Evaluation of Biodiesel Derived from Camelina Sativa Oil
by Nestor U. Soriano, Jr.
Presented at the 99th AOCS Meeting in Seattle, WA.
It was only in 2005 that the commercial production of Camelina (Camelina sativa) as a valuable rotational/cash crop was initiated. Since then, Camelina production is rapidly expanding across the Northern Great Plains and Pacific Northwest. The advantage that camelina has in comparison to other oilseed crops is its low input cost (seed, fertilizer, pesticides). Recent studies have indicated that biodiesel produced from camelina oil could be manufactured at $1.75 to $2.25/gal. However, camelina is a new crop to the United States and the biodiesel industry, and studies on the utilization and manufacture of camelina biodiesel are limited.
The biodiesel was prepared via the conventional base-catalyzed transesterification with methanol on a lab scale.
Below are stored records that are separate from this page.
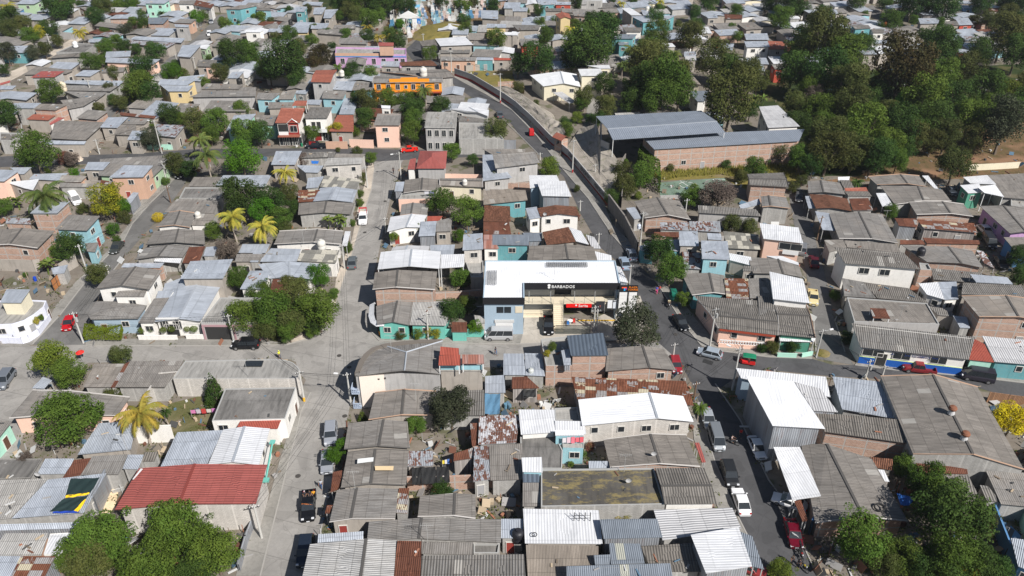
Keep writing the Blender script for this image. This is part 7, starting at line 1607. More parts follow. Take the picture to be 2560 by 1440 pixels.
H = find('ribbed dark roof shop'); A, B = fr(H); strip(H, 'orange_beam', 3.1, 3.45, paint((.35, .06, .03), .7, name='rust_red_beam'), 0, 1, .35, .3)
H = find('huge blue-grey metal'); 
for H2 in [h for h in HOUSES if h['label'] and 'dark red gabled' in h['label']]:
    rt = H2['root']; A, B, C, D = H2['Q']; o_ = H2['org']
    m = MB()
    for k in range(3): p = B.lerp(C, .02 + .0 * k) - o_
    e0, e1 = (at(681, 1105, 4.8) - o_), (at(664, 1200, 4.2) - o_)
    m.tube([e0, e1], .14, 4); m.box(e0, (.7, .7, .2)); m.box(e1, (.9, .6, .3)); m.build('turquoise_cornice', WM['tu'], rt)
H = find('rounded corner along the cross')
# white awning curve at the turquoise corner and orange plinth
H = find('turquoise corner house'); o_ = H['org']; m = MB(); ptsO = [(939, 759), (924, 762), (921, 790), (926, 806), (940, 816), (960, 815)]; ptsI = [(937, 755), (936, 760), (935, 785), (939, 800), (950, 810), (961, 809)]
for (a, b), (c, d) in zip(zip(ptsO, ptsO[1:]), zip(ptsI, ptsI[1:])): roofquad(m, [at(*c, 3.3) - o_, at(*d, 3.3) - o_, at(*b, 2.9) - o_, at(*a, 2.9) - o_], .05, (0, 0))
m.build('curved_awning', RM['wh'], H['root'])
# ---------------------------------------------------------------- free-standing walls and fences
def wall(s, h, mat, label, th=.18, name='wall', cat='wall', z=0, cap=None, base=None, lift=0):
    P = [at(x, y, lift) for x, y in pp(s)]; P = [Vector((p.x, p.y, z)) for p in P]; r = empty(name, P[0]); m = MB(); m2 = MB(); m3 = MB()
    for a, b in zip(P, P[1:]):
        d = b - a; L = d.length; c = (a + b) / 2 - P[0]; an = math.atan2(d.y, d.x); n = Vector((-d.y, d.x, 0)).normalized()
        for sg in (1, -1):
            p, q = a - P[0] + n * sg * th / 2, b - P[0] + n * sg * th / 2
            m.face([p, q, q + Vector((0, 0, h)), p + Vector((0, 0, h))] if sg < 0 else [q, p, p + Vector((0, 0, h)), q + Vector((0, 0, h))], [(0, 0), (L, 0), (L, h), (0, h)])
        m.box(c + Vector((0, 0, h - .02)), (L + th * .9, th + .04, .06), an)
        if base: m3.box(c + Vector((0, 0, base[1] / 2)), (L + .02, th + .06, base[1]), an)
    m.build('panel', mat, r)
    if base: m3.build('painted_base', base[0], r)
    tag(r, label, cat); return r
SW = '1137,190 1180,205 1225,232 1262,255 1290,275 1330,312 1375,360 1420,397 1470,457 1514,510 1522,518'
wall(SW, 2.6, WM['gy'], 'long school wall with dark red base and lettering, main street', .2, base=(WM['dr'], .8))
a, b = at(1420, 397, 0), at(1514, 510, 0); d = (b - a); n = Vector((d.y, -d.x, 0)).normalized(); n = n if n.x < 0 else -n
r = empty('wall_lettering', a.lerp(b, .5) + n * .22 + Vector((0, 0, 1.75))); [text('word', w_, 1.25, d.normalized() * o_, (R(90), 0, math.atan2(d.y, d.x)), M_black, r) for w_, o_ in (('COMPLEJO', -9.5), ('EDUCATIVO', 0), ('MERCEDARIO', 10))]; tag(r, 'black painted lettering running along the long school wall', 'lettering')
wall('1520,520 1560,575 1592,640', 3.4, WM['st'], 'vine topped stone wall below the long school wall', .3)
W_ = []
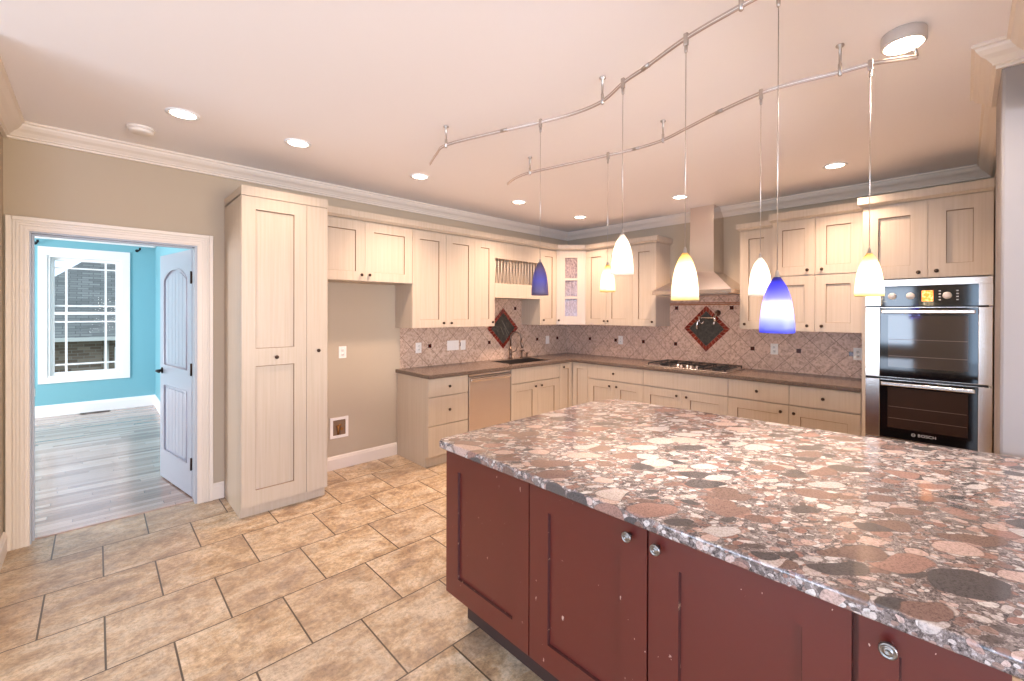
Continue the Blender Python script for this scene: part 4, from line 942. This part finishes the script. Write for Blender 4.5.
PROF = [(.0528 * q, -SH * t_) for t_, q in ((0, .19), (.04, .27), (.1, .40), (.2, .57), (.32, .71), (.45, .82), (.6, .90), (.78, .965), (.9, .99), (1, 1))]
def pendant(x, y, ztop, label, m, power, scale=1.0, color=(1, .93, .86)):
    t = thing('pendant_light', label, 'pendant light', (x, y, ZT), 'glass pendants over the island')
    build('track_clip', MB().box(WLD, x - .007, x + .007, y - .009, y + .009, ZT - .03, ZT + .018, bev=.003).lathe([(.007, -.03), (.006, -.055), (.003, -.06)], (x, y, ZT), (0, 0, 1), 10), m_nickel, t)
    build('cord', MB().tube([(x, y, ZT - .058), (x, y, ztop + .02)], .0015, 6), m_nickel, t)
    build('socket_cap', MB().lathe([(.002, .024), (.005, .018), (.007, .004), (.0095, .0), (.0095, -.03), (.009, -.034), (0, -.034)], (x, y, ztop), (0, 0, 1), 14), m_nickel, t)
    mb = MB(); th = .0022
    pr = [(r * scale, h) for r, h in PROF] + [((r - th) * scale, h) for r, h in reversed(PROF)]
    mb.lathe(pr + [pr[0]], (0, 0, 0), (0, 0, 1), 32, caps=False)
    sh = build('shade', mb, m, None); sh.parent = t; sh.location = (0, 0, ztop - ZT)
    build('bulb', MB().lathe([(.0, -.034), (.007, -.036), (.011, -.05), (.013, -.07), (.009, -.086), (0, -.09)], (x, y, ztop), (0, 0, 1), 14), m_bulb, t)
    l = bpy.data.lights.new('pendant_glow', 'POINT'); l.energy = power; l.color = color; l.shadow_soft_size = .016
    lo = bpy.data.objects.new('pendant_glow', l); COL.objects.link(lo); lo.parent = t; lo.location = (0, 0, ztop - ZT - .105)
pendant(-3.299, -2.606, 1.808, 'small blue glass pendant in front of the plate rack, leftmost', m_sh_navy, .09, .93, (1, .95, .9))
pendant(-2.605, -2.58, 1.853, 'smallest-looking amber glass pendant, in front of the wall cabinets left of the hood', m_sh_amber, 18)
pendant(-3.336, -3.178, 1.890, 'white glass pendant hanging highest, left of the range hood', m_sh_white, 20)
pendant(-3.441, -3.537, 1.760, 'amber glass pendant in front of the range hood', m_sh_amber, 20)
pendant(-2.776, -3.605, 1.796, 'white glass pendant just behind the big blue pendant', m_sh_white, 18)
pendant(-3.471, -3.874, 1.645, 'large blue glass pendant hanging lowest and nearest', m_sh_blue, 4.5, color=(1, .95, .9))
pendant(-2.714, -4.025, 1.785, 'amber glass pendant in front of the double oven, rightmost', m_sh_amber, 18)
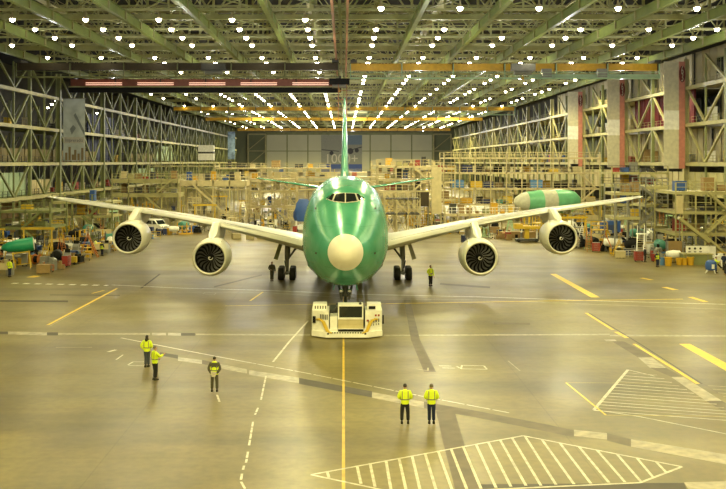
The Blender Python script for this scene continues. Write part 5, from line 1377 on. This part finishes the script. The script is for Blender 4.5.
for i in range(0, 6):
    gallery_items(-64.5, 129.5 + 37.5 * i, 5.1, 5, f'the lower left gallery, {ordinal(i)} bay', i)
    gallery_items(-66.0, 129.5 + 37.5 * i, 11.6, 5, f'the middle left gallery, {ordinal(i)} bay', i + 20)
    gallery_items(-66.0, 129.5 + 37.5 * i, 18.7, 4, f'the upper left gallery, {ordinal(i)} bay', i + 40)
    gallery_items(65.2, 137.5 + 37.5 * i, 11.6, 5, f'the middle right gallery, {ordinal(i)} bay', i + 60)
    if i != 1: gallery_items(65.2, 137.5 + 37.5 * i, 18.7, 4, f'the upper right gallery, {ordinal(i)} bay', i + 80)
# tall pale panel + dark recess next to the right tailplane
o = empty('upright_panel', (15.2, 158, 0)); m = MB(); m.box(-.75, .9, -.15, .15, 3.0, 10.8); m.build('panel_sheet', cream, o)
m = MB(); m.box(-.75, -.6, .15, .5, 0, 10.8); m.box(.75, .9, .15, .5, 0, 10.8); m.build('support_post', cream, o); tag(o, 'tall pale upright panel standing between docks right of the tail', 'panel')
o = empty('dark_booth', (13.2, 159.5, 0)); m = MB(); m.box(-1.0, .95, 0, 1.8, 4.2, 6.6); m.build('booth_shell', brown, o); m = MB(); m.box(-1.05, 1.0, -.05, 1.85, 6.6, 6.75); m.build('booth_roof', cream, o)
m = MB()
for x in (-.95, .85): m.box(x, x + .1, .1, .2, 0, 4.2); m.box(x, x + .1, 1.6, 1.7, 0, 4.2)
m.build('leg', grey, o); tag(o, 'dark brown booth left of the tall pale panel', 'booth')
# hanging white billboard boxes on the left
o = empty('white_cabin', (-45.5, 318, 0)); m = MB(); m.box(-3, 2.2, 0, 2, 12.2, 14.4); m.box(-3, 2.2, 0, 2, 15.0, 17.2); m.build('cabin_panel', white, o); m = MB(); m.box(-3, 2.2, .1, 1.9, 14.4, 15.0); m.build('dark_joint', dark, o)
m = MB()
for x in (-2.8, 2.0): m.box(x - .1, x + .1, .8, 1.0, 0, 12.2)
m.build('leg', lolive, o); tag(o, 'white two-tier cabin high on the left, far down the hall', 'cabin')

# second fuselage section on the right (green with grey primer patches)
fs = empty('fuselage_section', ((546 - HX) / F * 176, 176, 0), R(14)); fs.scale = (.95, .8, .8); tag(fs, 'unfinished fuselage section in pale grey and green behind the right outer engine', 'fuselage')
zc = 5.4; r0 = 2.75
def band_(x0, x1, m_, nm, ra=None, rb=None): m = MB(); m.lathe([(ra or r0, x0), (rb or r0, x1)], 36, (0, 0, zc), 'x'); m.build(nm, m_, fs, True)
gl2 = mat('light_green_primer', (0.16, 0.50, 0.27), 0.35, 0.1, 0.12, 0.8); gray2 = mat('primer_grey', (0.52, 0.53, 0.42), 0.45)
m = MB(); m.lathe([(.3, -6.6), (1.2, -6.2), (1.9, -5.2), (2.3, -4.2)], 32, (0, 0, zc), 'x'); m.build('end_cone', gray2, fs, True)
band_(-4.2, -1.2, gl2, 'skin_panel', 2.3, 2.7); band_(-1.2, 1.6, gray2, 'skin_panel', 2.7)
m = MB(); m.lathe([(2.75, 1.6), (2.75, 3.8), (2.6, 5.0), (2.2, 6.0), (1.4, 6.8), (.4, 7.1)], 36, (0, 0, zc), 'x'); m.build('nose_skin', gl2, fs, True)
for x in (-4, 0, 4):
    m = MB(); m.box(x - .2, x + .2, -1.6, 1.6, 0, .3)
    for y in (-1.3, 1.3): m.box(x - .15, x + .15, y - .15, y + .15, .3, 2.9)
    m.box(x - .2, x + .2, -1.7, 1.7, 2.3, 2.6); m.build('support_cradle', yellow, fs)
rect_taken(fs.location.x - 7, fs.location.x + 7, 172, 180)
# green cone on a stand at the left edge
g_ = G(18, 270); o = empty('nose_fairing', (g_.x + .1, g_.y + 1.2, 0), R(14)); o.rotation_euler = (0, R(-7), R(14)); m = MB(); m.lathe([(.12, -1.9), (.30, -1.75), (.52, -1.2), (.68, -.3), (.74, .6), (.74, 1.45)], 24, (0, 0, 2.55), 'x'); m.build('cone_skin', mat('teal_green_primer', (0.02, 0.30, 0.16), 0.35, 0.1), o, True)
m = MB(); m.lathe([(.03, -2.35), (.13, -2.2), (.16, -1.88)], 16, (0, 0, 2.55), 'x'); m.build('white_tip', white, o, True)
m = MB(); m.lathe([(.70, 1.45), (.66, 1.5)], 24, (0, 0, 2.55), 'x'); m.build('open_rim', gray2, o)
m = MB()
for x in (-.8, .9): m.beam((x, -.7, 0), (x, -.3, 1.9), .09); m.beam((x, .7, 0), (x, .3, 1.9), .09); m.beam((x, -.6, .5), (x, .6, .5), .07)
m.beam((-.8, 0, .5), (.9, 0, .5), .08); m.box(-.9, 1.0, -.4, .4, 1.75, 1.85); m.build('stand', yellow, o); tag(o, 'green conical nose fairing with white tip lying on a yellow stand', 'fairing'); placed.append((o.location.x, o.location.y, 2.4)); placed.append((o.location.x + .6, o.location.y - 3, 2.2))
# blue tarpaulin-covered machine left of the nose
b_ = empty('covered_machine', ((303.5 - HX) / F * 160, 160, 0)); m = MB(); prev = None
for z, w_, d_ in ((1.7, 1.3, 1.0), (2.4, 1.6, 1.05), (3.2, 1.7, 1.0), (4.0, 1.35, .9), (4.7, 1.2, .7), (5.4, .7, .4)):
    rg = m.ring([(w_ * math.cos(2 * PI * k / 14) * (1 + .12 * math.sin(k * 2.7 + z)), d_ * math.sin(2 * PI * k / 14) * (1 + .1 * math.cos(k * 1.9 + z)), z) for k in range(14)])
    if prev: m.bridge(prev, rg)
    else: m.cap(rg)
    prev = rg
m.cap(prev); m.build('blue_cover', blue, b_, True); m = MB(); m.box(-1.4, 1.4, -.9, .9, .35, 1.0)
for x in (-1.2, 1.2): m.box(x - .1, x + .1, -.8, .8, .9, 1.8)
m.build('undercarriage', white, b_)
for x in (-1, 1):
    for y in (-.7, .7): m = MB(); m.lathe([(.3, -.1), (.3, .1)], 14, (0, 0, 0), 'x'); m.build('wheel', rubber, b_, True, (x, y, .3))
tag(b_, 'machine under a bright blue cover left of the airliner nose', 'machine'); placed.append((b_.location.x, 160, 3))

# --- foreground right group
def at(px, py): g = G(px, py); return g.x, g.y
for i, px in enumerate((679, 684.5, 690.5)):
    x, y = at(px, 265); put('bin_y', x, y, 0, 0, None, .8 + .12 * (i == 2)); placed.append((x, y, .8))
x, y = at(699, 265); o = empty('low_cabin', (x, y + 1.0, 0)); m = MB(); m.box(-1.6, 1.6, -.8, .8, 0, 1.15); m.build('cabin_body', olive, o); m = MB(); m.box(-1.7, 1.7, -.9, .9, 1.15, 1.25); m.build('cabin_top', lolive, o)
tag(o, 'low olive cabin under the notice board at right', 'cabin'); placed.append((x, y, 2.4))
o = empty('notice_board', (x - .1, y + .1, 0)); m = MB(); m.box(-1.35, 1.25, -.04, .04, 1.35, 2.15); m.build('board', white, o); m = MB()
for k in range(3):
    m.lathe([(.13, -.02), (.13, .0)], 10, (-.95 + k * .62, -.05, 1.85), 'y'); m.box(-1.1 + k * .62, -.8 + k * .62, -.065, -.045, 1.5, 1.56); m.box(-1.06 + k * .62, -.84 + k * .62, -.065, -.045, 1.42, 1.47)
m.build('pictogram', dark, o); m = MB(); m.box(-1.3, -1.24, .04, .1, 0, 2.15); m.box(1.14, 1.2, .04, .1, 0, 2.15); m.build('post', grey, o); tag(o, 'white notice board with dark pictograms above the low cabin at right', 'sign')
x, y = at(680, 262); o = empty('brown_partition', (x, y + 1.6, 0)); m = MB(); m.box(-1.0, .9, 0, .1, .3, 2.3); m.build('board', tan, o); m = MB(); m.box(-1, -.9, -.3, .4, 0, 2.3); m.box(.8, .9, -.3, .4, 0, 2.3); m.build('foot_frame', grey, o)
tag(o, 'brown board partition behind the yellow bins', 'partition'); placed.append((x, y + 1.6, 1.4))
x, y = at(711, 273); o = empty('blue_machine', (x, y, 0), .3); m = MB(); m.lathe([(.2, .25), (.52, .35), (.6, .8), (.5, 1.2), (.25, 1.35)], 18); m.build('tank', blue, o, True)
m = MB()
for a in (0, 1.57, 3.14, 4.71): m.beam((math.cos(a) * .7, math.sin(a) * .7, 0), (math.cos(a) * .35, math.sin(a) * .35, .6), .07)
m.build('leg', white, o); m = MB(); m.box(-.3, -.05, -.62, -.5, .5, .95); m.build('label_plate', white, o); m = MB(); m.tube([(.4, 0, .9), (.9, .1, .9), (1.3, 0, .5)], .08, 8); m.build('suction_hose', black, o)
tag(o, 'round blue tank machine on white splayed legs at the right edge', 'machine'); placed.append((x, y, 1.4))
x, y = at(642, 262); o = empty('white_stairs', (x + .6, y + 2.5, 0), R(-20)); m = MB()
for dx in (-.4, .4): m.beam((dx, -1.5, 0), (dx, 1.2, 3.0), .09, .25); m.beam((dx, -1.5, 1), (dx, 1.2, 4.0), .05)
m.build('stringer', white, o); m = MB()
for k in range(1, 12): m.box(-.4, .4, -1.5 + 2.7 * k / 12 - .1, -1.5 + 2.7 * k / 12 + .1, 3 * k / 12 - .02, 3 * k / 12 + .02)
m.build('tread', cream, o); m = MB(); m.box(-.6, .6, 1.2, 2.4, 2.9, 3.0)
for dx in (-.5, .5): m.box(dx - .05, dx + .05, 2.2, 2.3, 0, 3)
m.build('landing', white, o); tag(o, 'white mobile stairs right of the wing tip scaffold', 'stairs'); placed.append((o.location.x, o.location.y, 2))
x, y = at(640, 262); put('cab_r', x, y + .5, 0, 0, 'red tool cabinet standing before the white stairs'); placed.append((x, y + .5, 1))
# white panel and cradle conveyor of the right tower
o = empty('white_screen', ((680 - HX) / F * 113.5, 113.5, 0)); m = MB(); m.box(-.4, .35, -.08, .08, 5.5, 7.6); m.build('screen_sheet', cream, o); m = MB(); m.box(-.05, .05, .08, .16, 0, 7.6); m.build('post', grey, o); tag(o, 'cream upright screen on the left corner of the right tower dock', 'screen')
o = empty('sloping_conveyor', ((694 - HX) / F * 113, 113, 0)); m = MB(); m.beam((-1.8, 0, 5.0), (1.7, 0, 2.2), .8, .35); m.build('belt_frame', lolive, o); m = MB(); m.beam((-1.4, 0, 0), (-1.4, 0, 4.6), .14); m.beam((1.3, 0, 0), (1.3, 0, 2.4), .14); m.build('leg', lolive, o)
tag(o, 'sloping olive conveyor before the right tower dock', 'conveyor'); placed.append((o.location.x, 113, 2.4))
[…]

Evaluation of the fuel properties of the product was based on ASTM D6751 including flashpoint, water and sediment, kinematic viscosity, sulfur, copper strip corrosion, cloud point, pour point, carbon residue, acid number, free and total glycerin, distillation (T90 AET) and oxidation stability. Biodiesel derived from other vegetable oils including soybean, canola, sunflower, safflower and palm were also prepared and characterized. The fatty acid profile for all the vegetable oils were analyzed by Gas Chromatography. Statistical analysis was performed to compare the fuel properties of the different biodiesels.
Lastly, due to the concern over the poor oxidative stability of camelina biodiesel, commercially available antioxidant fuel additives were used to treat neat (100% biodiesel) camelina biodiesel and were evaluated with oxidative stability tests.
- Some fuel properties of camelina biodiesel is comparable with that of sunflower biodiesel including viscosity, cloud point, cold filter plugging point, flash point and oxidative stability.
- Camelina biodiesel does not meet the oxidative stability and distillation temperature limits set by ASTM.
- Camelina exhibits a high tendency to form carbon deposits.
- The oxidative stability of camelina is improved by treatment with commercially available additives.
- Blending camelina with coconut biodiesel resulted in more desirable fuel properties.
Fig. 1. Oil stability index (OSI) (EN 14112) of biodiesel derived from different vegetable oils. The OSI of samples of the same color are NOT significantly different (α = 0.05)
Fig. 2. Effect of BD-3 anti-oxidant additive on biodiesel OSI. All samples are treated with 1,000 ppm BD-3 additive.